Walter Schwarz

Until Hitler’s rise to power, Walter, Elizabeth, and their son Heinz Schwarz enjoyed a normal family life in Berlin, Germany. Walter owned a clothing store and treated his diverse clientele with universal kindness. Heinz loved school, and played with Jewish and Christian children alike. Walter was a proud veteran; he had served in the German Army in WWI and was awarded an Iron Cross medal by Germany for bravery in combat. The Schwarz family was also Jewish – but like most German Jews, considered themselves full members of German society and loyal citizens.

Heinz was only six when Adolf Hitler became German Chancellor in 1933. Germany underwent drastic change in the following year at the hands of the Third Reich; Dachau concentration camp was established, thousands of “un-German” books were publicly burned, and new laws excluded Jews from civil service positions and mandated the forced sterilization of the disabled. The Schwarz family was not unaffected; in the summer of 1938, Walter was forced to “give up” his business to a non-Jew. That same year, the Schwarz family was issued identification documents stamped with a large “J” to easily identify them as Jewish. The following spring, the last trace of normalcy disappeared from Heinz’s life when he was forced to leave his German school.

Like many Jewish veterans, Walter Schwarz believed that his service to the fatherland in WWI would save his family from Nazi persecution. He saw his Iron Cross medal as a guarantee of his family’s safety. The tradition of the Iron Cross began with the Prussian King Friedrich Wilhelm III in 1813, during the Napoleonic Wars. Walter’s cross, embellished with Wilhelm’s initials and the year Iron Crosses were created, symbolized the medal’s history. However, as the Schwarz family cherished their protective medallion, a new generation of the Iron Cross was being forged, each carved with a sinister swastika.

In April of 1939, Walter purchased passage for the family to Shanghai and the family joined the Jewish refugee community there. Heinz turned 12 during the two-month journey. In Shanghai, Jewish immigrants found themselves relying on charity and living in cramped conditions. Despite such hardships, the Schwarzes valued their freedom and became members of Shanghai’s Jewish community.

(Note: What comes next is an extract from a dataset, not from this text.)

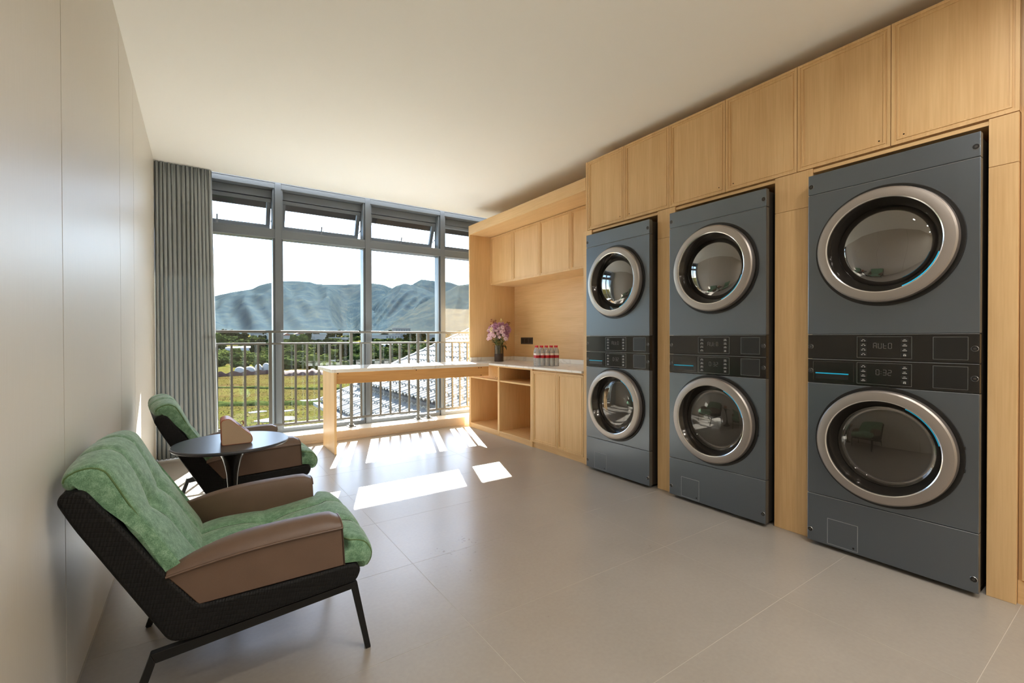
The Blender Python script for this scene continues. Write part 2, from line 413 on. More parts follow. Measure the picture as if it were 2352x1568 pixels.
def field_mat():
    m, t, p = new_mat('dimmed_meadow')
    tc = t.nodes.new('ShaderNodeTexCoord')
    mp = t.nodes.new('ShaderNodeMapping'); mp.inputs['Scale'].default_value = (0.05, 0.22, 0.1); mp.inputs['Rotation'].default_value = (0, 0, math.radians(-25))
    t.links.new(tc.outputs['Object'], mp.inputs[0])
    n = t.nodes.new('ShaderNodeTexNoise'); n.inputs['Scale'].default_value = 1.0; n.inputs['Detail'].default_value = 9; n.inputs['Roughness'].default_value = 0.62
    t.links.new(mp.outputs[0], n.inputs['Vector'])
    n2 = t.nodes.new('ShaderNodeTexNoise'); n2.inputs['Scale'].default_value = 1.4; n2.inputs['Detail'].default_value = 8; n2.inputs['Roughness'].default_value = 0.8
    t.links.new(tc.outputs['Object'], n2.inputs['Vector'])
    mx = t.nodes.new('ShaderNodeMix'); mx.data_type = 'FLOAT'; mx.inputs['Factor'].default_value = 0.45
    t.links.new(n.outputs['Fac'], mx.inputs[2]); t.links.new(n2.outputs['Fac'], mx.inputs[3])
    r = t.nodes.new('ShaderNodeValToRGB'); el = r.color_ramp.elements
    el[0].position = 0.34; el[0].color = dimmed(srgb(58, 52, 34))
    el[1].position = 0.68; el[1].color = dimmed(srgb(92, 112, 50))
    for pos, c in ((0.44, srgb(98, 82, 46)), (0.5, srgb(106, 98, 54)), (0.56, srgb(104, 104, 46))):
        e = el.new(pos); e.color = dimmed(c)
    t.links.new(mx.outputs[0], r.inputs['Fac']); t.links.new(r.outputs[0], p.inputs['Base Color'])
    setp(p, None, 0.95, 0, 0.0)
    b = t.nodes.new('ShaderNodeBump'); b.inputs['Strength'].default_value = 1.0; b.inputs['Distance'].default_value = 0.5
    t.links.new(n2.outputs['Fac'], b.inputs['Height']); t.links.new(b.outputs[0], p.inputs['Normal'])
    return m
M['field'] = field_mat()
M['meadow_grass'] = foliage('meadow_grass', srgb(86, 76, 44), srgb(128, 120, 62), 0.3, 0.45)

# ------------------------------------------------------------------ mesh helpers
class MB:
    def __init__(s): s.v = []; s.f = []; s.uv = None
    def add(s, vs, fs):
        o = len(s.v); s.v += [tuple(map(float, p)) for p in vs]
        s.f += [tuple(i + o for i in f) for f in fs]
        return s
    def box(s, x0, x1, y0, y1, z0, z1):
        v = [(x0,y0,z0),(x1,y0,z0),(x1,y1,z0),(x0,y1,z0),(x0,y0,z1),(x1,y0,z1),(x1,y1,z1),(x0,y1,z1)]
        return s.add(v, [(0,3,2,1),(4,5,6,7),(0,1,5,4),(1,2,6,5),(2,3,7,6),(3,0,4,7)])
    def prism(s, poly, axis, a, b):
        """extrude a polygon given in the two axes other than `axis` (in x,y,z order) from a to b"""
        n = len(poly)
        def P(u, w, t):
            return {'x': (t, u, w), 'y': (u, t, w), 'z': (u, w, t)}[axis]
        v = [P(u, w, a) for u, w in poly] + [P(u, w, b) for u, w in poly]
        f = [tuple(range(n - 1, -1, -1)), tuple(range(n, 2 * n))]
        f += [(i, (i + 1) % n, n + (i + 1) % n, n + i) for i in range(n)]
        return s.add(v, f)
    def tube(s, path, r, n=8, closed=False, caps=True, square=False):
        P = [Vector(p) for p in path]; m = len(P); rings = []
        up = Vector((0, 0, 1))
        prev = None
        for i, p in enumerate(P):
            a = P[(i - 1) % m] if (closed or i > 0) else p
            b = P[(i + 1) % m] if (closed or i < m - 1) else p
            d = (b - a).normalized()
            if prev is None:
                ref = up if abs(d.z) < 0.95 else Vector((1, 0, 0))
                n1 = d.cross(ref).normalized()
            else:
                n1 = (prev - d * prev.dot(d)).normalized()
            prev = n1; n2 = d.cross(n1)
            rr = r[i] if isinstance(r, (list, tuple)) else r
            rings.append([p + (n1 * math.cos(2 * PI * k / n) + n2 * math.sin(2 * PI * k / n)) * rr for k in range(n)])
        v = [q for ring in rings for q in ring]; f = []
        for i in range(m if closed else m - 1):
            j = (i + 1) % m
            for k in range(n):
                f.append((i*n+k, i*n+(k+1)%n, j*n+(k+1)%n, j*n+k))
        if caps and not closed:
            f.append(tuple(range(n - 1, -1, -1))); f.append(tuple((m-1)*n + k for k in range(n)))
        return s.add(v, f)
    def bar(s, a, b, w, h, side=None):
        """square bar from a to b"""
        a, b = Vector(a), Vector(b); d = (b - a).normalized()
        sd = Vector(side) if side else (d.cross(Vector((0, 0, 1))) if abs(d.z) < 0.95 else Vector((0, 1, 0)))
        sd = (sd - d * sd.dot(d)).normalized(); t = d.cross(sd)
        v = []
        for p in (a, b):
            for q, e in ((-1,-1),(1,-1),(1,1),(-1,1)):
                v.append(p + sd * (q * w / 2) + t * (e * h / 2))
        return s.add(v, [(0,3,2,1),(4,5,6,7),(0,1,5,4),(1,2,6,5),(2,3,7,6),(3,0,4,7)])
    def lathe(s, prof, c=(0,0,0), axis='z', n=32, a0=0.0, a1=2*PI, close=False):
        """prof: list of (radius, offset along axis)"""
        full = abs(a1 - a0 - 2 * PI) < 1e-6
        k = n if full else n + 1
        v = []
        for i in range(k):
            t = a0 + (a1 - a0) * i / n
            ct, st = math.cos(t), math.sin(t)
            for r, h in prof:
                if axis == 'z': v.append((c[0] + r*ct, c[1] + r*st, c[2] + h))
                else: v.append((c[0] + h, c[1] - r*ct, c[2] + r*st))     # around x; angle 0 points to -Y (right when seen from the room)
        m = len(prof); f = []
        for i in range(n):
            j = (i + 1) % k
            for q in range(m - 1 + (1 if close else 0)):
                q2 = (q + 1) % m
                f.append((i*m+q, j*m+q, j*m+q2, i*m+q2))
        if close and not full:
            f.append(tuple(range(m))); f.append(tuple(n*m + q for q in range(m - 1, -1, -1)))
        return s.add(v, f)
    def ball(s, c, r, nu=8, nv=5, jit=0.0, rg=None):
        c = Vector(c); rr = r if isinstance(r, (tuple, list)) else (r, r, r)
        v = [c + Vector((0, 0, rr[2]))]
        for i in range(1, nv):
            ph = PI * i / nv
            for k in range(nu):
                t = 2 * PI * k / nu
                q = 1 + (rg.uniform(-jit, jit) if rg else 0)
                v.append(c + Vector((rr[0]*math.sin(ph)*math.cos(t)*q, rr[1]*math.sin(ph)*math.sin(t)*q, rr[2]*math.cos(ph)*q)))
        v.append(c - Vector((0, 0, rr[2])))
        f = [(0, 1 + k, 1 + (k+1) % nu) for k in range(nu)]
        for i in range(nv - 2):
            for k in range(nu):
                a = 1 + i*nu + k; b = 1 + i*nu + (k+1) % nu
                f.append((a, a + nu, b + nu, b))
        L = len(v) - 1; o = 1 + (nv - 2) * nu
        f += [(L, o + (k+1) % nu, o + k) for k in range(nu)]
        return s.add(v, f)

def fix_normals(me):
    bm = bmesh.new(); bm.from_mesh(me)
    bmesh.ops.recalc_face_normals(bm, faces=bm.faces)
    bm.to_mesh(me); bm.free()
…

In 1948, the family was finally legally and financially able to leave Shanghai for San Francisco. They became naturalized U.S. citizens and registered to vote. Walter only lived for five more years before his death in 1953. Heinz Schwarz lived in Seattle for many years, and when he passed away in 2010, his estate donated his father’s Iron Cross, along with other family artifacts, to the Holocaust Center for Humanity.